> _Raw data_
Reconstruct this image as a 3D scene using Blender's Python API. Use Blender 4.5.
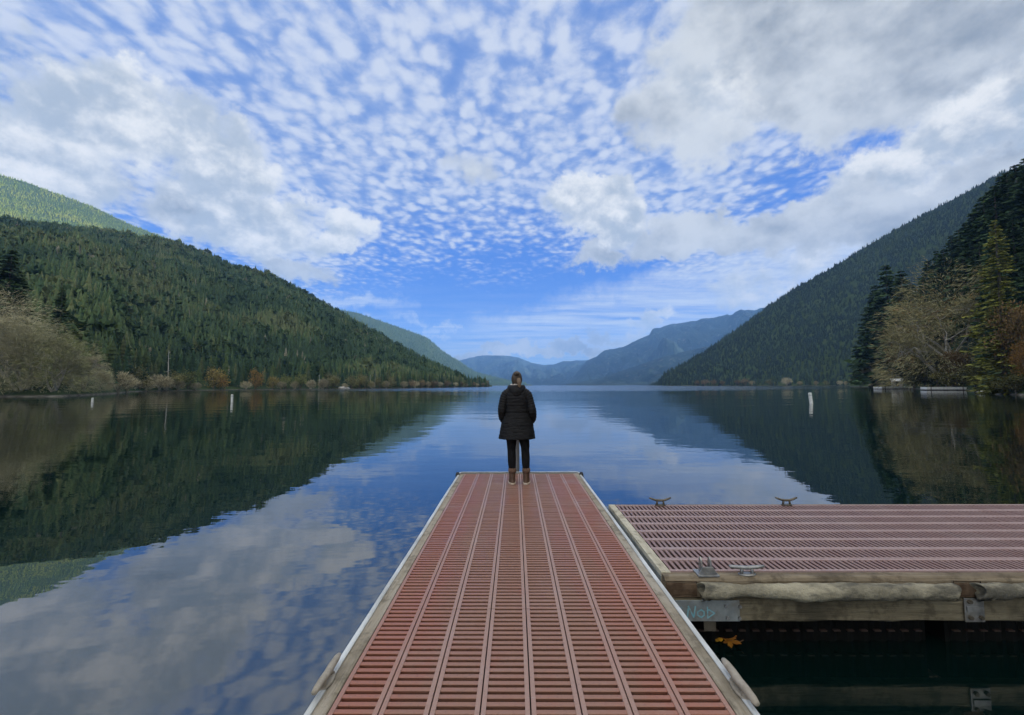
import bpy, bmesh, math, random
import numpy as np
from mathutils import Vector, Matrix, Quaternion

for o in list(bpy.data.objects):
    bpy.data.objects.remove(o)
S = bpy.context.scene
COL = S.collection
R = math.radians
rng = np.random.default_rng(7)
random.seed(7)

# ------------------------------------------------------------------ camera
W, H, F = 1024, 715, 420.0
PITCH, YAW, ROLL = R(3.78), math.atan(-3 / 420), R(0.2)
EYE = np.array([0, 0, 2.01])
fw = np.array([math.sin(YAW) * math.cos(PITCH), math.cos(YAW) * math.cos(PITCH), math.sin(PITCH)])
rt0 = np.array([math.cos(YAW), -math.sin(YAW), 0.0])
up0 = np.cross(rt0, fw)
rt = math.cos(ROLL) * rt0 - math.sin(ROLL) * up0
upv = math.sin(ROLL) * rt0 + math.cos(ROLL) * up0
cam = bpy.data.cameras.new('camera')
cam_o = bpy.data.objects.new('camera', cam)
COL.objects.link(cam_o)
cam_o.matrix_world = Matrix(((rt[0], upv[0], -fw[0], EYE[0]), (rt[1], upv[1], -fw[1], EYE[1]),
                             (rt[2], upv[2], -fw[2], EYE[2]), (0, 0, 0, 1)))
cam.sensor_width = 36
cam.lens = F / W * 36
cam.clip_start = 0.05
cam.clip_end = 40000
S.camera = cam_o

# ------------------------------------------------------------------ render settings
S.view_settings.view_transform = 'Standard'
S.view_settings.look = 'None'
S.view_settings.gamma = 1
S.view_settings.use_curve_mapping = False
EXPO = 1.3
S.view_settings.exposure = EXPO
S.cycles.use_denoising = True
S.cycles.max_bounces = 6
S.cycles.diffuse_bounces = 3
S.cycles.glossy_bounces = 4
S.cycles.transparent_max_bounces = 4
S.cycles.volume_bounces = 0
S.cycles.caustics_reflective = False
S.cycles.caustics_refractive = False
S.cycles.sample_clamp_indirect = 4

SUN_AZ, SUN_EL, SUN_STR = 97.0, 15.0, 4.5
WORLD_STR = 0.1
FILL_GLOW = 1.8
DISP = WORLD_STR * 2 ** EXPO


def shown(r, g, b):
    """sky radiance that is seen as this display colour (0-255)"""
    return tuple(((q / 255) ** 2.2) / DISP for q in (r, g, b))



# ------------------------------------------------------------------ node helper
class NT:
    def __init__(s, tree):
        s.t = tree
        s.n = tree.nodes
        s.l = tree.links

    def new(s, typ, **kw):
        n = s.n.new(typ)
        for k, v in kw.items():
            setattr(n, k, v)
        return n

    def put(s, sock, v):
        if isinstance(v, bpy.types.NodeSocket):
            s.l.new(v, sock)
        elif v is not None:
            sock.default_value = v

    def m(s, op, a, b=None, c=None, clamp=False):
        n = s.new('ShaderNodeMath', operation=op, use_clamp=clamp)
        s.put(n.inputs[0], a)
        if b is not None: s.put(n.inputs[1], b)
        if c is not None: s.put(n.inputs[2], c)
        return n.outputs[0]

    def vm(s, op, a, b=None, sc=None):
        n = s.new('ShaderNodeVectorMath', operation=op)
        s.put(n.inputs[0], a)
        if b is not None: s.put(n.inputs[1], b)
        if sc is not None: s.put(n.inputs['Scale'], sc)
        return n.outputs['Value'] if op in ('LENGTH', 'DOT_PRODUCT', 'DISTANCE') else n.outputs[0]

    def noise(s, v, scale, detail=2, rough=0.5, dist=0.0, out=0, dim='3D'):
        n = s.new('ShaderNodeTexNoise', noise_dimensions=dim)
        if v is not None: s.put(n.inputs['Vector'], v)
        n.inputs['Scale'].default_value = scale
        n.inputs['Detail'].default_value = detail
        n.inputs['Roughness'].default_value = rough
        n.inputs['Distortion'].default_value = dist
        return n.outputs[out]

    def ss(s, v, a, b, lo=0.0, hi=1.0, typ='SMOOTHSTEP'):
        n = s.new('ShaderNodeMapRange', interpolation_type=typ, clamp=True) if typ == 'LINEAR' else s.new('ShaderNodeMapRange', interpolation_type=typ)
        s.put(n.inputs[0], v)
        for i, q in enumerate((a, b, lo, hi)):
            s.put(n.inputs[1 + i], q)
        return n.outputs[0]

    def mix(s, f, a, b, blend='MIX'):
        n = s.new('ShaderNodeMix', data_type='RGBA', blend_type=blend)
        s.put(n.inputs[0], f)
        for i, q in ((6, a), (7, b)):
            if not isinstance(q, bpy.types.NodeSocket) and len(q) == 3: q = (*q, 1)
            s.put(n.inputs[i], q)
        return n.outputs[2]

    def mapping(s, v, loc=(0, 0, 0), rot=(0, 0, 0), sc=(1, 1, 1), typ='POINT'):
        n = s.new('ShaderNodeMapping', vector_type=typ)
        s.put(n.inputs[0], v)
        n.inputs[1].default_value = loc
        n.inputs[2].default_value = rot
        n.inputs[3].default_value = sc
        return n.outputs[0]


def ray(px, py):
    d = fw + rt * ((px - W / 2) / F) - upv * ((py - H / 2) / F)
    return d / np.linalg.norm(d)


def onz(px, py, z=0.0):
    d = ray(px, py)
    return EYE + d * ((z - EYE[2]) / d[2])


# ------------------------------------------------------------------ world: Nishita sky + cloud layers over direction
world = bpy.data.worlds.new('World')
S.world = world
world.use_nodes = True
world.node_tree.nodes.clear()
N = NT(world.node_tree)
tc = N.new('ShaderNodeTexCoord').outputs['Generated']
sky = N.new('ShaderNodeTexSky', sky_type='NISHITA', sun_disc=False)
sky.sun_elevation = R(SUN_EL)
sky.sun_rotation = R(SUN_AZ)
sky.air_density = 1.0
sky.dust_density = 0.6
sky.ozone_density = 2.0
sep = N.new('ShaderNodeSeparateXYZ')
N.put(sep.inputs[0], tc)
X, Y, Z = sep.outputs
zc = N.m('MAXIMUM', Z, 0.0)
den = N.m('ADD', zc, 0.045)
inv = N.m('DIVIDE', 1.0, den)
P = N.vm('SCALE', tc, sc=inv)
P = N.vm('MULTIPLY', P, (1, 1, 0))               # a flat cloud deck seen in perspective
warp = N.vm('SCALE', N.vm('SUBTRACT', N.noise(tc, 6.0, 8, 0.66, out=1), (0.5, 0.5, 0.5)), sc=0.2)
fine = N.vm('SCALE', N.vm('SUBTRACT', N.noise(tc, 26.0, 5, 0.65, out=1), (0.5, 0.5, 0.5)), sc=0.07)
DW = N.vm('ADD', N.vm('ADD', tc, warp), fine)
warp2 = N.vm('SCALE', N.vm('SUBTRACT', N.noise(tc, 3.0, 2, 0.5, out=1), (0.5, 0.5, 0.5)), sc=0.35)


def blob(px, py, rx, ry, rot, src):
    """an elliptical patch of sky round one direction: 1 in its middle, 0 at its rim"""
    c = ray(px, py)
    a = ray(px + 4, py) - c
    b = ray(px, py - 4) - c
    ca, sa = math.cos(R(rot)), math.sin(R(rot))
    u = (a * ca + b * sa)
    v = (-a * sa + b * ca)
    la, lb = np.linalg.norm(u) / 4 * rx, np.linalg.norm(v) / 4 * ry
    un = u / np.linalg.norm(u)
    v = v - un * (v @ un)
    vn = v / np.linalg.norm(v)
    wn = np.cross(un, vn)
    e = Matrix((un, vn, wn)).transposed().to_euler()
    q = N.mapping(src, tuple(c), tuple(e), (la, lb, 0.6), 'TEXTURE')
    g = N.new('ShaderNodeTexGradient', gradient_type='SPHERICAL')
    N.put(g.inputs[0], q)
    return g.outputs['Fac']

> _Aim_
Reproduce the material above from its first line through the line containing "random.seed(7)", both ends included, and skip every picture.

> _Result_
Reconstruct this image as a 3D scene using Blender's Python API. Use Blender 4.5.
import bpy, bmesh, math, random
import numpy as np
from mathutils import Vector, Matrix, Quaternion

for o in list(bpy.data.objects):
    bpy.data.objects.remove(o)
S = bpy.context.scene
COL = S.collection
R = math.radians
rng = np.random.default_rng(7)
random.seed(7)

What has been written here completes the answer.